The World
completion · integration · wholeness · arrival

A dancer floats inside a great laurel wreath, a wand in each hand, a violet sash drifting across the body. At the four corners of the card: an angel, an eagle, a bull, a lion — the four elements, the four fixed signs, the whole wheel brought to rest around the figure at its centre. This is the last card of the Major Arcana, the end of the Fool's long road, and everything the journey scattered has been gathered back into one.
The World is completion — but read the dancer's legs closely: one is crossed behind the other, mid-step, the same posture the Fool struck at zero. Arrival and departure in a single pose. The wheel closes and, in the closing, begins again.
Upright
The cycle is complete. A long arc — a project, a chapter, a version of yourself — has reached its genuine end, and every piece of it, even the hard parts, has been folded into the whole. The Tower's collapse, the Moon's fog, the Hanged Man's surrender: none of it was wasted; all of it is in the wreath now. The card's first instruction is unusual for the deck — it says stop and receive. Don't rush to the next thing. Stand inside the accomplishment, let it be real, feel the wholeness of having actually arrived. You are, in this moment, both seen and known and finished. Savor it fully. The next wheel will turn soon enough; this one earned its pause.
Reversed
You're almost there and something won't quite close. Reversed, the World is the loop left open — one loose thread, a final step avoided, a completion held just out of reach. Sometimes it's fear: the last move means the thing is truly over, and over is unknown. Sometimes it's a plateau, an arc that stalled a breath before its own finish. And sometimes it's the seeker who can't stop seeking because the path itself became the identity. The remedy is plain — finish it. Tie the thread. Take the last step and let the circle close, so the real arrival can happen.
Across the four arenas
- Love — A relationship reaching a meaningful milestone — wholeness in connection, the deep ease of being both fully seen and fully known. Mark it; don't let it pass unnoticed.

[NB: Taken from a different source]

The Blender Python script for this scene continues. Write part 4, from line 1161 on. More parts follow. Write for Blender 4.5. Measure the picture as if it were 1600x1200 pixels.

- Work & wealth — Achievement and completion of a long-term goal. Receive it in full before you draft the next plan; the harvest deserves to be taken in, not skipped past.
- Body — Integration and wholeness — a peak state, the culmination of a sustained practice. The disparate efforts have finally cohered into one strong, unified thing.
- Mind — Mastery. A long learning arc reaches its successful close; the pieces you gathered separately now move together as a single, fluent understanding.
How Sage reads it
The common misread is that the World is simply the end — the finish line, the full stop. But look again at that crossed leg, one foot already forward. Completion in tarot is never a terminus; it's the top of the spiral, the same posture the Fool struck at the very beginning, now lived-through and whole. Its shadow is resting on the accomplishment instead of letting it renew you — a completion that closes off rather than opens. Sage reads the World as the deck's dance at the centre of the mandala: everything reconciled, the journey honoured in full, and the quiet knowledge that arrival and beginning are, and always were, the same step.
Celebrate what is complete — fully — before you begin what's next.